SIGLENT(シグレント) ベクトル・ネットワーク・アナライザ SNA6000Aシリーズ

Sパラメータ完全解説:S11・S21とは?VNA測定の基本


Sパラメータとは何か?

Sパラメータ(Scattering Parameters、散乱パラメータ)とは、高周波・RF回路の特性を周波数領域で表現するための指標です。特に、反射と透過の挙動を数学的にモデル化することで、回路や部品の性能を明確に評価することができます。

オシロスコープやスペクトラムアナライザでは時間軸・パワー軸の評価が中心ですが、Sパラメータは周波数ごとに振幅と位相を同時に評価可能な点が大きな違いです。

測定には**ベクトル・ネットワーク・アナライザ(VNA)**を使用します。


S11・S21とは?各パラメータの意味

Sパラメータは、ポートの入出力に対する反射と透過を表す「Sij」で構成されます。
ここで、iが観測ポート、jが信号の入力ポートです。

【主なパラメータ】

・S11:ポート1から入力した信号のうち、ポート1へ反射された比率(反射係数)
・S21:ポート1から入力した信号のうち、ポート2に透過した比率(透過係数)
・S12:ポート2から入力し、ポート1に透過した比率(逆方向)
・S22:ポート2から入力し、ポート2に反射した比率

特に重要なのは**S11(整合評価)S21(伝送評価)**です。


S11:反射係数としての役割

S11は、入力した信号がどれだけ反射されて戻ってきたかを示す値です。インピーダンスが整合していれば反射は小さく、整合していないと反射が大きくなります。
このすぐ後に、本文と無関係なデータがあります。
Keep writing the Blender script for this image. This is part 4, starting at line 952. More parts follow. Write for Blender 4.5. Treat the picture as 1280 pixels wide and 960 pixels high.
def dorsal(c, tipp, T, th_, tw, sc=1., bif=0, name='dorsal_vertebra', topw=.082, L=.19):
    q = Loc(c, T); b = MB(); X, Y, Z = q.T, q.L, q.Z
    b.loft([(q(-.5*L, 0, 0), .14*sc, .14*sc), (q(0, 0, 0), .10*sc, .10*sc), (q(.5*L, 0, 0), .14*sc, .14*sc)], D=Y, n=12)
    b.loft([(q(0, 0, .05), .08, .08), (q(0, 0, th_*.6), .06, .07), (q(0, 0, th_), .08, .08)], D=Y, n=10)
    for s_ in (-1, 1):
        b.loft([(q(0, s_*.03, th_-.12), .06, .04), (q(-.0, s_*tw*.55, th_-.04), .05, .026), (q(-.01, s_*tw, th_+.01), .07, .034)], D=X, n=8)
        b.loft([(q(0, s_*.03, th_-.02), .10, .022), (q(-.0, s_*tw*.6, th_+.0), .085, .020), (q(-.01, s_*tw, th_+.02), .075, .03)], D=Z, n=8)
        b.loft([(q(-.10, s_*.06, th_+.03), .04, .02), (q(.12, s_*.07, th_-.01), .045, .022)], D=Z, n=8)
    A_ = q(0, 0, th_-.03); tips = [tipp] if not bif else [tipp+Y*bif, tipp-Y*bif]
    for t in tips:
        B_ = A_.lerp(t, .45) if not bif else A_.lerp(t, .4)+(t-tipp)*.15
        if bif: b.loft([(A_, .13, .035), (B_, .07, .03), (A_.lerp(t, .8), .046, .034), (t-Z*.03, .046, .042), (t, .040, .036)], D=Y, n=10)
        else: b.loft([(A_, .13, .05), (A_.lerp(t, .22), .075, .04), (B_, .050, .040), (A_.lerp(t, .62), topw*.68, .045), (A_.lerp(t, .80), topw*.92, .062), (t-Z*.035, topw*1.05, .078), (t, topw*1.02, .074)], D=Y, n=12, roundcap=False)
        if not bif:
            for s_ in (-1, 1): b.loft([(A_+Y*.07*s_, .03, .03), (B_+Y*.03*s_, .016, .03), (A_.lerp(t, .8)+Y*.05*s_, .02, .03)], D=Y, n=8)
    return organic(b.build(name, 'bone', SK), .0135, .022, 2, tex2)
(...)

S11の測定値は、以下のように表現されることが多いです。

・リターンロス(Return Loss):反射の損失(単位dB)
・VSWR(Voltage Standing Wave Ratio):定在波比(1に近いほど整合)
・反射係数(Magnitude):0に近いほど良い整合

【目安】
・S11 = -10dB以下:良好な整合
・S11 = -20dB以下:非常に良い整合
・S11 = 0dB:全反射(整合不良)

アンテナやRFモジュールの評価では、最も重要な指標の一つです。


S21:透過係数としての意味

S21は、入力ポートから出力ポートへ信号がどれだけ通過したかを示す値です。フィルタやアンプなどの通過特性を測る際に活用されます。

S21の測定値は以下のように表現されます。

・挿入損失(Insertion Loss):信号が通過する際の減衰量(dB)
・ゲイン:増幅回路の場合、出力が入力より増えた分(dB)
・位相応答:信号が伝送される際の位相遅れや歪み

【目安】
・S21 = 0dB:理想的な透過(ロスなし)
・S21 = -3dB:通過損失あり
・S21 = +10dB:アンプでのゲインが得られている状態


Sパラメータの表示形式と読み方

Sパラメータは、以下の形式で表示・解析されます。

・スミスチャート(S11のインピーダンスマッピング)
・dBスケール(S11/S21の振幅をdBで表示)
・リニアスケール(S21のゲインや損失を線形で)
・位相表示(S21やS11の位相遅延・群遅延)

特にVNAでは、これらを同時に複数のトレースで表示可能で、マーカやトリガ機能を使って特定周波数のSパラを簡単に読み取ることができます。


測定の基本:校正と接続の注意点

Sパラメータ測定を行うには、正確な校正(キャリブレーション)が必要です。誤差の要因(ケーブル長、端子の位相ずれ、コネクタ整合など)を除去し、正しい基準点で測定するためです。

【代表的な校正手法】

・SOLT校正(Short, Open, Load, Thru)
・TRL校正(高精度反射・ライン基準)
・ECal(電子校正モジュールで自動校正)

接続時は以下に注意しましょう。

・SMAやN型コネクタをしっかり締結(トルクレンチ推奨)
・リターンロスの悪いケーブルは避ける
・校正の後に接続順序を変えない

これにより、正確で再現性の高い測定結果が得られます。


Sパラメータが活用される具体例

・アンテナ評価:S11で共振周波数と整合状態を確認
・RFフィルタ:S21で通過帯域と遮断帯域の特性を評価
・アンプ回路:S21のゲインとS11の入力整合を見る
・同軸ケーブル:S11・S21で損失や反射をチェック
・EMI対策:共振点やスプリアス伝播の原因をSパラで分析

また、測定したSパラメータはTouchstone形式(.s2pなど)で保存し、ADSやHFSSなどの高周波シミュレータで再利用することが可能です。


まとめ:SパラメータはRF測定の中核を担う指標

Sパラメータ、特にS11とS21は、高周波部品や回路設計において不可欠な測定指標です。
整合が取れているか?どこで反射が起きているか?信号はどれだけ減衰しているか?
これらを周波数ごとに可視化できるのがSパラメータの大きな利点です。

正しく校正し、適切なVNAで測定することで、より高信頼なRFシステム設計が可能になります。
これからRF設計や高周波評価に取り組む方にとって、Sパラメータの理解は大きな第一歩となるでしょう。